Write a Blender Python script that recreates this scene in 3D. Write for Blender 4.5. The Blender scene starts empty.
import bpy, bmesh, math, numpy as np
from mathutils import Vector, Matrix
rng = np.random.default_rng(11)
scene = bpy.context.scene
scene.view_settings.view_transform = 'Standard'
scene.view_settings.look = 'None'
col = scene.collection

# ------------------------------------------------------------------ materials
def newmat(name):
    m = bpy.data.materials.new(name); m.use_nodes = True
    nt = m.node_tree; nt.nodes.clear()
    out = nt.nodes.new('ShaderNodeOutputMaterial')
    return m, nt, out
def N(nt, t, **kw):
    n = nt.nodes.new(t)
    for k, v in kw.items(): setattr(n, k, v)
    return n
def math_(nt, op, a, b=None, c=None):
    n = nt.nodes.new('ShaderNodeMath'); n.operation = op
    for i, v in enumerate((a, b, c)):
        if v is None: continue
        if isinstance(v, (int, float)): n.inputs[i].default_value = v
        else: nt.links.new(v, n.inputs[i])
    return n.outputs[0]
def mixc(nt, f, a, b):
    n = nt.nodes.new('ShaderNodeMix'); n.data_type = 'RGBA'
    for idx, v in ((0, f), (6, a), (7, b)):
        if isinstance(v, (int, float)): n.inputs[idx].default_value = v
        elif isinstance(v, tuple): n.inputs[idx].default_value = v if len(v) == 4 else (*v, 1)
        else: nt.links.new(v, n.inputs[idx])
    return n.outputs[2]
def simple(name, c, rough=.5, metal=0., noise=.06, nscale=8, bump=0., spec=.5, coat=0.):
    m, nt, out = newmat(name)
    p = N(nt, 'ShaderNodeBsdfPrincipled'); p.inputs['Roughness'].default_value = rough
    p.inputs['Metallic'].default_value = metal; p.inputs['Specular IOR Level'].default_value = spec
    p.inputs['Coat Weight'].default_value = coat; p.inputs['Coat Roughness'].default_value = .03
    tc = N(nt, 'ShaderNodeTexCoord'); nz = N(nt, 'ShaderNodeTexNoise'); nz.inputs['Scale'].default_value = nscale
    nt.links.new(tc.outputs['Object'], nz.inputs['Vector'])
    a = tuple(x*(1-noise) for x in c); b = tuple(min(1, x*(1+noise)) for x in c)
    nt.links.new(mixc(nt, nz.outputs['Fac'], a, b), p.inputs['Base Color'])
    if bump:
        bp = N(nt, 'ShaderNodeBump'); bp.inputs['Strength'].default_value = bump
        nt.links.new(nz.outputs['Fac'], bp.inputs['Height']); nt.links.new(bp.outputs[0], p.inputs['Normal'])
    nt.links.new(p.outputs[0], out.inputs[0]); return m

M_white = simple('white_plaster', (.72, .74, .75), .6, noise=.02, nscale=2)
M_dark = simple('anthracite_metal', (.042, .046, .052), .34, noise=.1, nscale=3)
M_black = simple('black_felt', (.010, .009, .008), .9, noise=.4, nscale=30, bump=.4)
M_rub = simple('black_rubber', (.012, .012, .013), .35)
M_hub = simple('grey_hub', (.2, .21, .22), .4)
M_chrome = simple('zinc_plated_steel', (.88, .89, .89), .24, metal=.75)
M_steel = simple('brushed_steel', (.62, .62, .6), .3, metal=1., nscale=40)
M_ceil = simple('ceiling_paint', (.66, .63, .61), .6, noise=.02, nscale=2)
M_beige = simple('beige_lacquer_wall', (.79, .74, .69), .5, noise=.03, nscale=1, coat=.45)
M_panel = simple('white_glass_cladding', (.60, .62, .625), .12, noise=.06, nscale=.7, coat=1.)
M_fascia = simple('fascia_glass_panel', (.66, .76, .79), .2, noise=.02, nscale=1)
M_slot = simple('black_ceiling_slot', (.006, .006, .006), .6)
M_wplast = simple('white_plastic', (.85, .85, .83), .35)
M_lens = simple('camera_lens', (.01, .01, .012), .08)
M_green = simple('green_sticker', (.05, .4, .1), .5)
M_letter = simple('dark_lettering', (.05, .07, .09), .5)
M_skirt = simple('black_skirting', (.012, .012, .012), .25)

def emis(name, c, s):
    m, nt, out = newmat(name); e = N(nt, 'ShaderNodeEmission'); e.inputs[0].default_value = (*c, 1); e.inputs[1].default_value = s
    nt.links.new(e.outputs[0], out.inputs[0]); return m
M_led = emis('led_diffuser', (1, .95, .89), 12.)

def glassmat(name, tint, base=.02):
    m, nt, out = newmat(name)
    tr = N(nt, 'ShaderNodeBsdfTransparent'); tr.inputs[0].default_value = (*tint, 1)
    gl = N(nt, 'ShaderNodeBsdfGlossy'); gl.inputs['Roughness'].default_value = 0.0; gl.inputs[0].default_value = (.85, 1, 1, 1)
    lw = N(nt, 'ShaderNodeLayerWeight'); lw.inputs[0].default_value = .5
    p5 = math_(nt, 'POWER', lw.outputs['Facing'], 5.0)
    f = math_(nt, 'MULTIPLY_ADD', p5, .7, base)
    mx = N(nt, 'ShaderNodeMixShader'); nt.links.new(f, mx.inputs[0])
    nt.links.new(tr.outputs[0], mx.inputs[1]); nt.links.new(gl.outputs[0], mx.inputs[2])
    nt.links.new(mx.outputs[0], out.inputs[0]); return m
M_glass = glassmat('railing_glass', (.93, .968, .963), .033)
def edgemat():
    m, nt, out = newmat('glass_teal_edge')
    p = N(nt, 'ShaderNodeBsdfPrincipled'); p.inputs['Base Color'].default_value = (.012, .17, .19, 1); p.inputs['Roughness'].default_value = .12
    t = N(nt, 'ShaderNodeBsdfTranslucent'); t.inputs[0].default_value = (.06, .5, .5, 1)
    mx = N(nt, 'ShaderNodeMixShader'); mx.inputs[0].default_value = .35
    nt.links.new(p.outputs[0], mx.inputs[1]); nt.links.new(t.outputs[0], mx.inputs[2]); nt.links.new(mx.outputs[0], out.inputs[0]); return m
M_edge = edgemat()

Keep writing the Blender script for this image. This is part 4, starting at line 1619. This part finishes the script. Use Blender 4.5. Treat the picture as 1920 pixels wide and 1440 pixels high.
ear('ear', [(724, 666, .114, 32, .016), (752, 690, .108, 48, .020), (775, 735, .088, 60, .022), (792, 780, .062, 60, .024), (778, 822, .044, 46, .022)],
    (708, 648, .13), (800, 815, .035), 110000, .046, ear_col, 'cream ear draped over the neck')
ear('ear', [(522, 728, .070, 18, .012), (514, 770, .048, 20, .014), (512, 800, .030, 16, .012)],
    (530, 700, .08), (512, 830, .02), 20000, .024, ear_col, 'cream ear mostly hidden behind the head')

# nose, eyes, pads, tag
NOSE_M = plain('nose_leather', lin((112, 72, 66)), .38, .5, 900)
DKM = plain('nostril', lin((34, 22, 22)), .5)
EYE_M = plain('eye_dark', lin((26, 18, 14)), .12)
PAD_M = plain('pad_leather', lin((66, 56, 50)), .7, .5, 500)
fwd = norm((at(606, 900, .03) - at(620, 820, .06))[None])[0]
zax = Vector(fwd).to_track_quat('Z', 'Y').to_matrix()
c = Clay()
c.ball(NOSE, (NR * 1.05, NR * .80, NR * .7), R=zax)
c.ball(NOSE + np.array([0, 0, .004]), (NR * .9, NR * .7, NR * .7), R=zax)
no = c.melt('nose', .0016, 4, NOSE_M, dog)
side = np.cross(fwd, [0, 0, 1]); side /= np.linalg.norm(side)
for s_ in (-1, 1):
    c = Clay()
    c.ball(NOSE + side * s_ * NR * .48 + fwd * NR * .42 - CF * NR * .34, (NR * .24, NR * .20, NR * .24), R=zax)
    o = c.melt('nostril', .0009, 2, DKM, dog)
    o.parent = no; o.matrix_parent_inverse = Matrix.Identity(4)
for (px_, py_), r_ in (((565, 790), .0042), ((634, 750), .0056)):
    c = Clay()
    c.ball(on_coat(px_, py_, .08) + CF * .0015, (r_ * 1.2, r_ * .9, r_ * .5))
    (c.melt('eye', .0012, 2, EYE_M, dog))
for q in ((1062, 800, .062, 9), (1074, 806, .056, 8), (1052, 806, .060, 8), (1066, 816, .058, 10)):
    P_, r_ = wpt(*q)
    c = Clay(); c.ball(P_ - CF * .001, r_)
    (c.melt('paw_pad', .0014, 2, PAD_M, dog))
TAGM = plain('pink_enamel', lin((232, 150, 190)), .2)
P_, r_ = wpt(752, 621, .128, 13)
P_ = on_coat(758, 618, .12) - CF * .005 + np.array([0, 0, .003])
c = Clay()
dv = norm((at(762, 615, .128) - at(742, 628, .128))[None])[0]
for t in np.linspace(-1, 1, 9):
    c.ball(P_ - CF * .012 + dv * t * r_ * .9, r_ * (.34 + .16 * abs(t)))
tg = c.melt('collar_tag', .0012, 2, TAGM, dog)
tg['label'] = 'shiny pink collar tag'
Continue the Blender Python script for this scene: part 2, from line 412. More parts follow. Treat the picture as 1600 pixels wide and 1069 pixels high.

• • • •

Quote the records above exactly, from the first line through the line containing "col = scene.collection", and nothing more.

Write a Blender Python script that recreates this scene in 3D. Write for Blender 4.5. The Blender scene starts empty.
import bpy, bmesh, math, numpy as np
from mathutils import Vector, Matrix
rng = np.random.default_rng(11)
scene = bpy.context.scene
scene.view_settings.view_transform = 'Standard'
scene.view_settings.look = 'None'
col = scene.collection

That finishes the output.